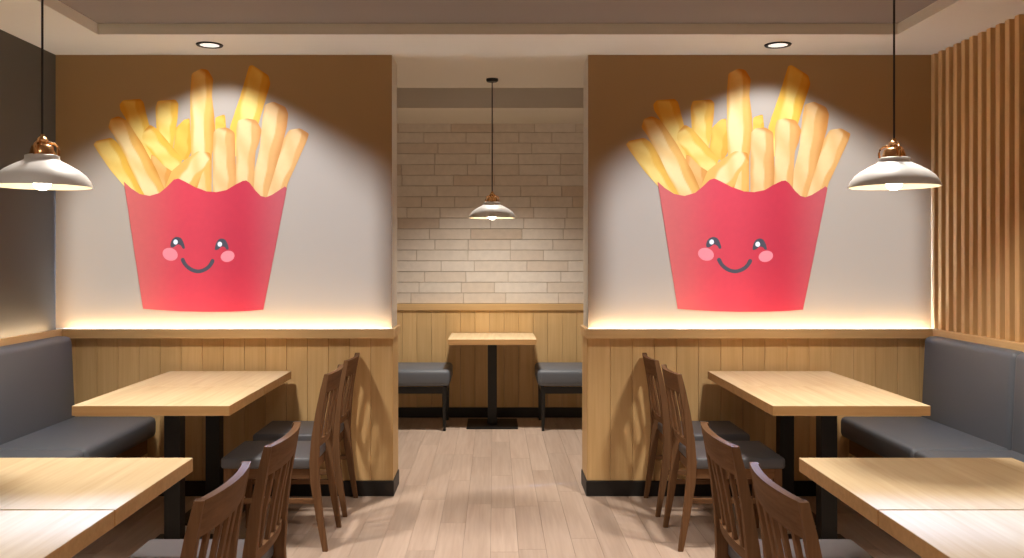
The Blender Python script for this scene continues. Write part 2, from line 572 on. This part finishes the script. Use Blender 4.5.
Z1 = lambda q: (80 + q[0] / 4.133, 55 + q[1] / 4.133)
Z2 = lambda q: (110 + q[0] / 3.985, 180 + q[1] / 3.985)
FRIES = [  # outline, (light ink, middle ink, edge ink), axis from base to tip -- back ones first
    ([(165, 205), (180, 187), (250, 182), (264, 195), (286, 285), (325, 430), (250, 430), (192, 265), (168, 228)], 'gold', ((290, 430), (215, 185))),
    ([(313, 220), (322, 190), (395, 184), (408, 200), (405, 260), (385, 390), (345, 390), (318, 310)], 'gold', ((365, 390), (360, 185))),
    ([(398, 300), (432, 267), (455, 262), (462, 400), (440, 440), (385, 410)], 'deep', ((420, 440), (445, 262))),
    ([(560, 258), (600, 245), (606, 310), (560, 315)], 'deep', ((585, 315), (582, 248))),
    ([(295, 410), (390, 460), (400, 600), (290, 600)], 'amber', ((345, 600), (340, 420))),
    ([(620, 300), (660, 180), (700, 46), (714, 42), (780, 85), (788, 120), (762, 205), (735, 300), (725, 420), (640, 420)], 'gold', ((670, 420), (745, 60))),
    ([(456, 165), (463, 77), (500, 57), (530, 62), (552, 100), (546, 165), (556, 250), (560, 330), (546, 420), (545, 600), (470, 600), (460, 390), (458, 260)], 'pale', ((505, 600), (505, 60))),
    ([(57, 370), (70, 355), (130, 342), (155, 360), (200, 430), (255, 530), (275, 600), (225, 590), (130, 480), (75, 400)], 'gold', ((245, 600), (100, 350))),
    ([(118, 300), (128, 265), (160, 253), (195, 270), (260, 370), (320, 480), (370, 600), (280, 600), (230, 510), (190, 420), (140, 330)], 'pale', ((320, 600), (155, 260))),
    ([(258, 345), (262, 320), (290, 288), (320, 305), (400, 400), (428, 430), (395, 490), (350, 460), (280, 385)], 'gold', ((400, 460), (275, 310))),
    ([(830, 370), (865, 310), (910, 303), (947, 325), (940, 350), (905, 430), (860, 530), (840, 600), (770, 600), (800, 480)], 'tan', ((800, 600), (910, 310))),
    ([(755, 265), (765, 205), (800, 193), (850, 215), (862, 245), (855, 300), (830, 400), (800, 500), (770, 600), (715, 600), (722, 480), (745, 380)], 'tan', ((740, 600), (810, 200))),
    ([(550, 420), (553, 320), (570, 303), (610, 300), (640, 320), (646, 480), (640, 600), (550, 600)], 'tan', ((595, 600), (595, 305))),
    ([(648, 300), (655, 270), (690, 262), (730, 270), (752, 310), (742, 360), (726, 400), (716, 600), (640, 600), (646, 480)], 'tan', ((680, 600), (695, 265))),
    ([(345, 570), (380, 480), (440, 430), (490, 397), (540, 405), (545, 440), (505, 490), (470, 600), (350, 600)], 'pale', ((400, 580), (530, 415))),
]
INKS = {  # bright face, body, shaded-side golden skin of each drawn chip
    'gold': (S(224, 169, 73), S(214, 145, 38), S(196, 115, 15)),
    'deep': (S(216, 150, 45), S(207, 132, 28), S(192, 109, 13)),
    'amber': (S(212, 141, 62), S(201, 122, 39), S(188, 105, 26)),
    'pale': (S(224, 171, 94), S(211, 141, 51), S(192, 111, 24)),
    'tan': (S(220, 160, 86), S(203, 132, 56), S(186, 109, 36)),
}
def mixc(a, b, t):
    t = max(0.0, min(1.0, t)); t = t * t * (3 - 2 * t)
    return tuple(a[i] + (b[i] - a[i]) * t for i in range(4))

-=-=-

Quote the listing above in full, except for the pictures.

The Blender Python script for this scene continues. Write part 2, from line 572 on. This part finishes the script. Use Blender 4.5.
Z1 = lambda q: (80 + q[0] / 4.133, 55 + q[1] / 4.133)
Z2 = lambda q: (110 + q[0] / 3.985, 180 + q[1] / 3.985)
FRIES = [  # outline, (light ink, middle ink, edge ink), axis from base to tip -- back ones first
    ([(165, 205), (180, 187), (250, 182), (264, 195), (286, 285), (325, 430), (250, 430), (192, 265), (168, 228)], 'gold', ((290, 430), (215, 185))),
    ([(313, 220), (322, 190), (395, 184), (408, 200), (405, 260), (385, 390), (345, 390), (318, 310)], 'gold', ((365, 390), (360, 185))),
    ([(398, 300), (432, 267), (455, 262), (462, 400), (440, 440), (385, 410)], 'deep', ((420, 440), (445, 262))),
    ([(560, 258), (600, 245), (606, 310), (560, 315)], 'deep', ((585, 315), (582, 248))),
    ([(295, 410), (390, 460), (400, 600), (290, 600)], 'amber', ((345, 600), (340, 420))),
    ([(620, 300), (660, 180), (700, 46), (714, 42), (780, 85), (788, 120), (762, 205), (735, 300), (725, 420), (640, 420)], 'gold', ((670, 420), (745, 60))),
    ([(456, 165), (463, 77), (500, 57), (530, 62), (552, 100), (546, 165), (556, 250), (560, 330), (546, 420), (545, 600), (470, 600), (460, 390), (458, 260)], 'pale', ((505, 600), (505, 60))),
    ([(57, 370), (70, 355), (130, 342), (155, 360), (200, 430), (255, 530), (275, 600), (225, 590), (130, 480), (75, 400)], 'gold', ((245, 600), (100, 350))),
    ([(118, 300), (128, 265), (160, 253), (195, 270), (260, 370), (320, 480), (370, 600), (280, 600), (230, 510), (190, 420), (140, 330)], 'pale', ((320, 600), (155, 260))),
    ([(258, 345), (262, 320), (290, 288), (320, 305), (400, 400), (428, 430), (395, 490), (350, 460), (280, 385)], 'gold', ((400, 460), (275, 310))),
    ([(830, 370), (865, 310), (910, 303), (947, 325), (940, 350), (905, 430), (860, 530), (840, 600), (770, 600), (800, 480)], 'tan', ((800, 600), (910, 310))),
    ([(755, 265), (765, 205), (800, 193), (850, 215), (862, 245), (855, 300), (830, 400), (800, 500), (770, 600), (715, 600), (722, 480), (745, 380)], 'tan', ((740, 600), (810, 200))),
    ([(550, 420), (553, 320), (570, 303), (610, 300), (640, 320), (646, 480), (640, 600), (550, 600)], 'tan', ((595, 600), (595, 305))),
    ([(648, 300), (655, 270), (690, 262), (730, 270), (752, 310), (742, 360), (726, 400), (716, 600), (640, 600), (646, 480)], 'tan', ((680, 600), (695, 265))),
    ([(345, 570), (380, 480), (440, 430), (490, 397), (540, 405), (545, 440), (505, 490), (470, 600), (350, 600)], 'pale', ((400, 580), (530, 415))),
]
INKS = {  # bright face, body, shaded-side golden skin of each drawn chip
    'gold': (S(224, 169, 73), S(214, 145, 38), S(196, 115, 15)),
    'deep': (S(216, 150, 45), S(207, 132, 28), S(192, 109, 13)),
    'amber': (S(212, 141, 62), S(201, 122, 39), S(188, 105, 26)),
    'pale': (S(224, 171, 94), S(211, 141, 51), S(192, 111, 24)),
    'tan': (S(220, 160, 86), S(203, 132, 56), S(186, 109, 36)),
}
def mixc(a, b, t):
    t = max(0.0, min(1.0, t)); t = t * t * (3 - 2 * t)
    return tuple(a[i] + (b[i] - a[i]) * t for i in range(4))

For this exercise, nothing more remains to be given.